Come è accaduto già a Falcone, di recente Gratteri non è stato nominato al vertice della procura nazionale antimafia. “Per questo – ha detto –, dal punto di vista della ‘ndrangheta, io sono uno sconfitto”. Ma come è accaduto dopo Tangentopoli con Di Pietro, da Matteo Renzi fino a Giorgia Meloni, tutti vorrebbero avere Gratteri dalla propria parte. Renzi lo propose come ministro della giustizia e il capo dello stato, Giorgio Napolitano, lo bloccò per la consuetudine costituzionale di considerare un magistrato inappropriato per quel ministero.
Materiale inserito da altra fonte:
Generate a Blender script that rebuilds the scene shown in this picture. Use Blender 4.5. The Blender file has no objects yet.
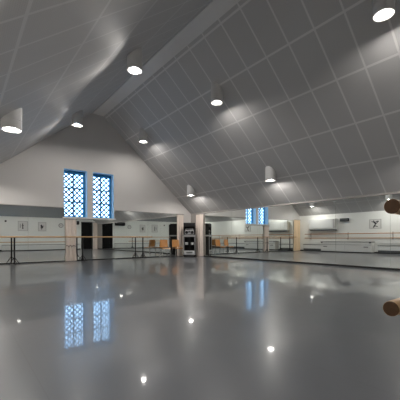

Meloni, invece, di recente gli avrebbe offerto una candidatura nelle liste di Fratelli d’Italia.
Nicola Gratteri è un po’ Falcone e un po’ Di Pietro anche agli occhi degli italiani che lo guardano: da una parte è il magistrato di cui ci si fida per la testimonianza che offre ogni giorno rischiando la vita, dall’altra è il magistrato a cui ogni tanto ci si vorrebbe affidare, per spazzare via quelli che non rischiano mai nulla.
E in effetti Gratteri è la più completa incarnazione di una sovrapposizione che è stata compiuta nella storia italiana tra due fenomeni cronologicamente appaiati, ma diversi tra loro: l’antimafia siciliana che scoprì i legami delle cosche con pezzi della politica, e la spinta di massa che sostenne la lotta alla corruzione del pool di Tangentopoli, come se la lotta a Cosa Nostra dei giudici siciliani fosse stata null’altro che il primo tempo di una rivolta contro la politica nel suo complesso, della cui missione salvifica la magistratura fu investita.
“Oggi c’è un abbassamento della morale e dell’etica che sta provocando uno sfascio nella testa degli italiani”, ha detto Gratteri. Sebbene sia stata la fiducia nella magistratura che è caduta negli italiani, non quella nei magistrati che lottano contro la mafia. Eppure nella testa di Gratteri le due cose si tengono, quasi che non si possa distinguere tra magistrati e magistrati, poiché nel loro insieme, come corpo, essi sono e devono rimanere un contropotere. “Si è accumulata molta rabbia nei confronti della magistratura – dice –, ora c’è voglia di sfogare questa rabbia”. Ma un conto è Di Pietro, un altro conto è Falcone: prima o poi, forse, anche Gratteri dovrà scegliere se vorrà assomigliare più al primo o più al secondo. Comunque vada il referendum.